Date of this Version

2022

Citation

Journal of the National Collegiate Honors Council, 2022, 23(1): 9–11

Comments

Copyright © 2022 Laura Barrett

Abstract

As part of the National Collegiate Honors Council’s (2022) collection of essays about the value of honors to its graduates (1967–2019), the author reflects on the personal and professional impacts of the honors experience.

The word of the year, as my LIU Brooklyn Honors Program peers and I would identify it in 1979, was “juxtaposition,” not a word I was very familiar with before entering college but one that was tossed about with abandon by professors in my first-year seminars (including Bernice Braid, director and co-founder of the LIU Brooklyn Honors Program) and that would become a close friend by my spring essay on Madame Bovary. Seeing things in relation to each other would prove to be an important feature in my education. As a first-generation college student, I had little forewarning about what college would hold in store. My selection of an undergraduate institution was pragmatic, chosen primarily because of a generous scholarship and proximity to home, where I continued to live during my undergraduate years. Uninspired reasons perhaps, but the outcome proved fortuitous. Those team-taught seminars in literature, history, and philosophy, capped at 16 to encourage robust participation, were the single most important part of my undergraduate education.
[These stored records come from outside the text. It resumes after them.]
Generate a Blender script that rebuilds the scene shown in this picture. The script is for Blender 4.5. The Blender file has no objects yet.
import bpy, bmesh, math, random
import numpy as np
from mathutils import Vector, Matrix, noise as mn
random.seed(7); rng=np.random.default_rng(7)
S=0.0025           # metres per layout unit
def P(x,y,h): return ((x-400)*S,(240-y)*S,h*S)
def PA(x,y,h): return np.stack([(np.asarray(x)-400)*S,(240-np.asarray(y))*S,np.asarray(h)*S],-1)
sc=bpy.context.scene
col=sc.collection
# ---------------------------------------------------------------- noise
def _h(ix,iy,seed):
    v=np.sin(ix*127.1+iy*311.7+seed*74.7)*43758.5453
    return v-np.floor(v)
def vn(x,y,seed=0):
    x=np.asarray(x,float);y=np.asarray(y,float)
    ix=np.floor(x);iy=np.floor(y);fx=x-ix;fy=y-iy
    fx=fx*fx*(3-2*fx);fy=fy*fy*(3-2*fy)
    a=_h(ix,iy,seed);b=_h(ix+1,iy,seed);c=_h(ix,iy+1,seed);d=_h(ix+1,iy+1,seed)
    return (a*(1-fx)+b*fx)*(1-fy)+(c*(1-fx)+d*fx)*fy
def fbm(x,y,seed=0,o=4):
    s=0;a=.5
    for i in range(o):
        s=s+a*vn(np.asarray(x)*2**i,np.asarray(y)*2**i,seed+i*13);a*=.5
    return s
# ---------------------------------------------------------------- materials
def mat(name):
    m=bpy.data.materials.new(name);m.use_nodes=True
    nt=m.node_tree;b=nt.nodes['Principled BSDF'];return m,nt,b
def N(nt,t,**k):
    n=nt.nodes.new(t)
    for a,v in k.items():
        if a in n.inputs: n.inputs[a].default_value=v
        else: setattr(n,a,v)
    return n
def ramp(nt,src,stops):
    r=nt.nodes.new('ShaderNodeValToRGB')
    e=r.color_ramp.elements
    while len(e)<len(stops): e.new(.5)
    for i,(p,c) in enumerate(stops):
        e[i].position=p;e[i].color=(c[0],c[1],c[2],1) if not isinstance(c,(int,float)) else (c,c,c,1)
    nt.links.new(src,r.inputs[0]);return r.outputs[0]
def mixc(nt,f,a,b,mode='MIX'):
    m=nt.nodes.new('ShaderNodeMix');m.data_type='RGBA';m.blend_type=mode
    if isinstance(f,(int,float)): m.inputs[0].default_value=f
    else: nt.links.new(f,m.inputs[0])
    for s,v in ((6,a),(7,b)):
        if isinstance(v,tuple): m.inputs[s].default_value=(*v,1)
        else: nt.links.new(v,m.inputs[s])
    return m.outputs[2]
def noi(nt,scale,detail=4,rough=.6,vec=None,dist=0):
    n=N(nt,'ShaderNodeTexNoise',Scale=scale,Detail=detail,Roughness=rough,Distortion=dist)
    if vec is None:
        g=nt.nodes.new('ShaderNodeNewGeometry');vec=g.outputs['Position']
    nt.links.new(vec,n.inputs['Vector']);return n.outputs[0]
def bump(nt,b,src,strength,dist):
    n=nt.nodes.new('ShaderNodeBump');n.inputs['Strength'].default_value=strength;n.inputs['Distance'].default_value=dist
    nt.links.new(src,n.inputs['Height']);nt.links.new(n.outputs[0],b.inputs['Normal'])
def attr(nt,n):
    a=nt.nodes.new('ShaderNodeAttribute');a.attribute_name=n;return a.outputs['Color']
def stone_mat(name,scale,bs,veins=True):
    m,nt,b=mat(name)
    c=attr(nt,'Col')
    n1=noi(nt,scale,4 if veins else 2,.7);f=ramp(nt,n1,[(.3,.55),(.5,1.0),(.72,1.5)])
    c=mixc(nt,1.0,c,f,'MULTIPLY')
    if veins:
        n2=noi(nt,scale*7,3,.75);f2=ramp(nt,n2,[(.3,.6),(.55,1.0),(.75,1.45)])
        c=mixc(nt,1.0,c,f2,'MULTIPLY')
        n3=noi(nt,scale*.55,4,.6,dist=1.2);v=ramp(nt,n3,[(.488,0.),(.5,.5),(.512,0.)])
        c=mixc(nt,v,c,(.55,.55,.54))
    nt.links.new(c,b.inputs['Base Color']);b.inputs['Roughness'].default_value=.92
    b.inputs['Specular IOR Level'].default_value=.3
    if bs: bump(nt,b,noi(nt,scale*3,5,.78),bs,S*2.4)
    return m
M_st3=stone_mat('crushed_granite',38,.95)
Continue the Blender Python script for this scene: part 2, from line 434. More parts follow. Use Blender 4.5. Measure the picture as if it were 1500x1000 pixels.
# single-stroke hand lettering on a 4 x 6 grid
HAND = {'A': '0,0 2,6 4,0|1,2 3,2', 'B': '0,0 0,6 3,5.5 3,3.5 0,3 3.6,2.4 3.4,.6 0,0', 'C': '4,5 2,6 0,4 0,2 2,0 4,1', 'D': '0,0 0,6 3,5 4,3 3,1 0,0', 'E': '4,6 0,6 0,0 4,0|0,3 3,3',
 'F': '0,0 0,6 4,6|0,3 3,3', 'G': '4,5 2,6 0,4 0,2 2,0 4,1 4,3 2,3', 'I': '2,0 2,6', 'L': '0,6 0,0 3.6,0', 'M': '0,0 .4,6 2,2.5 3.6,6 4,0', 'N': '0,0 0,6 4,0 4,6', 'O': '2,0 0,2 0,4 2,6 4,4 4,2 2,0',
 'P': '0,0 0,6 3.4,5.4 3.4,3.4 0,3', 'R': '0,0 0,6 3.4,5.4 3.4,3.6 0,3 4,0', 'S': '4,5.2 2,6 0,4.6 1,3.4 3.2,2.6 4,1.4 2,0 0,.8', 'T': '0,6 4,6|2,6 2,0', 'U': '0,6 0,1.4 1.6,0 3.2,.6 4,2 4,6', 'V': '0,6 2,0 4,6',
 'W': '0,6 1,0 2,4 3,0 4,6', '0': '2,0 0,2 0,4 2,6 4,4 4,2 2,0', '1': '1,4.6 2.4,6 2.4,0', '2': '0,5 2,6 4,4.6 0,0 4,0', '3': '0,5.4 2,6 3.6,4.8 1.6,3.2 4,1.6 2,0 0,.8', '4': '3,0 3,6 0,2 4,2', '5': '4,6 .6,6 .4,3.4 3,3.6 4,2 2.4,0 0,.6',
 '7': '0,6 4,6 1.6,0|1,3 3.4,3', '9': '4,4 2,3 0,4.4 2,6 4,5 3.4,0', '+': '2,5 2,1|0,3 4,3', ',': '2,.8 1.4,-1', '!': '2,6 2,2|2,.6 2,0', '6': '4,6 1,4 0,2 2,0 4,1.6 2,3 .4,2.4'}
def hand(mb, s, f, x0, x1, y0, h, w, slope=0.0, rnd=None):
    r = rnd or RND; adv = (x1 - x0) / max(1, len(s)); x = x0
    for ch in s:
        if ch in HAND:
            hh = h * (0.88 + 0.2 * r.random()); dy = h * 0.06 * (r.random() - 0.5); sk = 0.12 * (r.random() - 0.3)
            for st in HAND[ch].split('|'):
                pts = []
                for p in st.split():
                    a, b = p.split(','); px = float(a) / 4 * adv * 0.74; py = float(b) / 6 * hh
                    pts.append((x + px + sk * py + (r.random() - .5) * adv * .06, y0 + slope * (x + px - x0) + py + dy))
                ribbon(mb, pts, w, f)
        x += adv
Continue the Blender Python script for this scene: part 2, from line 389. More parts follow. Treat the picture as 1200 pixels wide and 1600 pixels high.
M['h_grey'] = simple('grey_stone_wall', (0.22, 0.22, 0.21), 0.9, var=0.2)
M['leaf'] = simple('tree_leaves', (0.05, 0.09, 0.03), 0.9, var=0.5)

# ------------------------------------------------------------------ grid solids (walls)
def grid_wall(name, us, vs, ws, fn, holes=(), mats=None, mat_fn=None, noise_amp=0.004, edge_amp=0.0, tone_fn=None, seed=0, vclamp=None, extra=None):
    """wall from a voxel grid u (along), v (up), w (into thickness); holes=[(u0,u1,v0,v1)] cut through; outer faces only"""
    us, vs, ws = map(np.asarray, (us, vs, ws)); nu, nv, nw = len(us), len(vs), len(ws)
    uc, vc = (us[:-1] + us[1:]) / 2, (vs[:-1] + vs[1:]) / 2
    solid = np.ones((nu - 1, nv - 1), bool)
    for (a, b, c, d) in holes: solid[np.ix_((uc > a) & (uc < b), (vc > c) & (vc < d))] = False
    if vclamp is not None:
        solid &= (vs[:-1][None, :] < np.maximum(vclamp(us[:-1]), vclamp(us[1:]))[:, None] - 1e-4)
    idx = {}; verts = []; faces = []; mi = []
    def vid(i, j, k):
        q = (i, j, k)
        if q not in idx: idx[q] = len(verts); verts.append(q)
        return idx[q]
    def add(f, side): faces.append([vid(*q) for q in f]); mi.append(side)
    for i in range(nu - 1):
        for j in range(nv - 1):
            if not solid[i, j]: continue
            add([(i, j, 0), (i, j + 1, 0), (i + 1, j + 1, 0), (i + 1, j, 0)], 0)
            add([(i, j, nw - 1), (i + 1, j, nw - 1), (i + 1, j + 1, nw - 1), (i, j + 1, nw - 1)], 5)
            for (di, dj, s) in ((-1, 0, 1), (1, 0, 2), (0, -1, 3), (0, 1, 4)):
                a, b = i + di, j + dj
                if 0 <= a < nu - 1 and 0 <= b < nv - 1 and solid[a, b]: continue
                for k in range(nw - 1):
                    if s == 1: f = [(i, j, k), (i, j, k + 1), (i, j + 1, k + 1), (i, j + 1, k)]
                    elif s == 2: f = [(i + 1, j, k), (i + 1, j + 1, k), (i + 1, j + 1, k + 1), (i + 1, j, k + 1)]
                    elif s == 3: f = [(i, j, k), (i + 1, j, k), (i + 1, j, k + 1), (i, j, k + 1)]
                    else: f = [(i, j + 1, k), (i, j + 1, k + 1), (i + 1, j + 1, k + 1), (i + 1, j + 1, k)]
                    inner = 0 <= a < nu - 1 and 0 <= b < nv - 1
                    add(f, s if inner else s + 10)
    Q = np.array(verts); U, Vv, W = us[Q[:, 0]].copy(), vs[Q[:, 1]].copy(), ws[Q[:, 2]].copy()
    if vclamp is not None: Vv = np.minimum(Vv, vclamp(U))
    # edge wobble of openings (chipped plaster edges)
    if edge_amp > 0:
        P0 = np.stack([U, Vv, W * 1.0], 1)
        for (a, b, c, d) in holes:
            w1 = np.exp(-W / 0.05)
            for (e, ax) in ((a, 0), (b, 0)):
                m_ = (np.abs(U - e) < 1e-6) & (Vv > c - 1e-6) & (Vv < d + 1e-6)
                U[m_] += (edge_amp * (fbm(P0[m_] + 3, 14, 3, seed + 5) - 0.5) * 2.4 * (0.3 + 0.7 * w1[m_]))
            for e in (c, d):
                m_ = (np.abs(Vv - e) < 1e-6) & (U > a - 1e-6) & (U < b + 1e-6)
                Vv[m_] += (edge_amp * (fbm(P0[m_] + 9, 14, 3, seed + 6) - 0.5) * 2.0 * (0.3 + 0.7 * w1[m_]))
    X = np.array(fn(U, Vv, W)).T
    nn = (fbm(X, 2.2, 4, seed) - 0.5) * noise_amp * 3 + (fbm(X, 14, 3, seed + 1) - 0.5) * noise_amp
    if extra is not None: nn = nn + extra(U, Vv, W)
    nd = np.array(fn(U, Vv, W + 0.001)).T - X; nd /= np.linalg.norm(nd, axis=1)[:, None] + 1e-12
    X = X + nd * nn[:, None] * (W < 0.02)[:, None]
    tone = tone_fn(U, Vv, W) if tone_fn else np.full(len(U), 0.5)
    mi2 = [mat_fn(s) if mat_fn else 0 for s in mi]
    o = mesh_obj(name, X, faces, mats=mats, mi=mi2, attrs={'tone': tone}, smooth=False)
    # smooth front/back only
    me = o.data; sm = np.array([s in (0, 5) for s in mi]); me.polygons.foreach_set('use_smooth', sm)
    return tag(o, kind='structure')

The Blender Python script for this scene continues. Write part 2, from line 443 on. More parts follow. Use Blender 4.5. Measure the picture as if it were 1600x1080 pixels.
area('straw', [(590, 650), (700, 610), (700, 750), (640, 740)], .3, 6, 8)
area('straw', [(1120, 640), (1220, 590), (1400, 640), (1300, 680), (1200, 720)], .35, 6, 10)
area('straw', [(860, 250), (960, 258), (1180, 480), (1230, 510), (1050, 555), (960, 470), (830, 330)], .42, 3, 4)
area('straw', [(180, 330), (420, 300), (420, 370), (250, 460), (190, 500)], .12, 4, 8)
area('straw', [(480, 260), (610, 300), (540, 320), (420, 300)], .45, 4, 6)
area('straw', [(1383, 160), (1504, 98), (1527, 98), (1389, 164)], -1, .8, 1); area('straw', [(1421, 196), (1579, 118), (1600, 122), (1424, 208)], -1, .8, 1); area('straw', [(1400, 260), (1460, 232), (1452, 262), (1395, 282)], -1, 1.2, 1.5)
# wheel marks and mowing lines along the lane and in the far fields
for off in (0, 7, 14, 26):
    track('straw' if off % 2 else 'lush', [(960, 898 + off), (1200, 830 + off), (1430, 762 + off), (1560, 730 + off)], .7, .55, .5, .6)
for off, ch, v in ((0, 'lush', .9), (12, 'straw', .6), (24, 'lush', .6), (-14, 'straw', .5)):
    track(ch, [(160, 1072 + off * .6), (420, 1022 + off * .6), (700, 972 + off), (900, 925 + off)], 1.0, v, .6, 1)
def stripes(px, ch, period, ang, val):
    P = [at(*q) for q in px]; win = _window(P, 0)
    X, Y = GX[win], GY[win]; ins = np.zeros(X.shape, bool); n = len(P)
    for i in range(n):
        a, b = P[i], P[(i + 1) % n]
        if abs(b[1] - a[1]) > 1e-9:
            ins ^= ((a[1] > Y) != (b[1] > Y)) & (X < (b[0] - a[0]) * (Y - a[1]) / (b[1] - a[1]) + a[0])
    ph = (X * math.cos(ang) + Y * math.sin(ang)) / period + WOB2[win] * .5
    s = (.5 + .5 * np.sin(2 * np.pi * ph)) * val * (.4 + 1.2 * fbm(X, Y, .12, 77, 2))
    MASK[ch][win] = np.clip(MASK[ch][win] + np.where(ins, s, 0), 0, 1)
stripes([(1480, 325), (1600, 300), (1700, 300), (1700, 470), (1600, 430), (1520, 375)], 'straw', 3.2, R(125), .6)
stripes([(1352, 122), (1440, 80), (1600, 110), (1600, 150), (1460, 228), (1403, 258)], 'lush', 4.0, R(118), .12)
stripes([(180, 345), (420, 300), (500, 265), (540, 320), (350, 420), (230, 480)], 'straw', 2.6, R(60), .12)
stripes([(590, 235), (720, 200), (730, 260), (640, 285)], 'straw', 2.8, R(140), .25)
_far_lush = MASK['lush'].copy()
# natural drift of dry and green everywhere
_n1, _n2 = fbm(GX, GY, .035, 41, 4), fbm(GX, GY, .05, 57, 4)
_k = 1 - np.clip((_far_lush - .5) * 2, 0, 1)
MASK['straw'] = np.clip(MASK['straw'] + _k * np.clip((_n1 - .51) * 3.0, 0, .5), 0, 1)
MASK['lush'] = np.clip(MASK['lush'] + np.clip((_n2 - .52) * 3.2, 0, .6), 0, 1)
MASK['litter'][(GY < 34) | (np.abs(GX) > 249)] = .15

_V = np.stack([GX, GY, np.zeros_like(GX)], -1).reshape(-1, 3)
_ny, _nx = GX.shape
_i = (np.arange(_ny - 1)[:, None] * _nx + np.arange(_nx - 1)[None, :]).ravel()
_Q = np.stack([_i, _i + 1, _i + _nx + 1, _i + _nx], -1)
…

The courses, which met consecutively thrice weekly, shared a theme and kept pace with each other, marching through historical periods, allowing us to see the connections among the disciplines and demonstrating how ideas manifested in events and artistic creation. Once a month or so, three cohorts of students met together along with six professors to discuss the places where these disciplines overlapped, but to be honest the imbrications were everpresent, encouraging the students to see how ideology erupts in art and vice versa.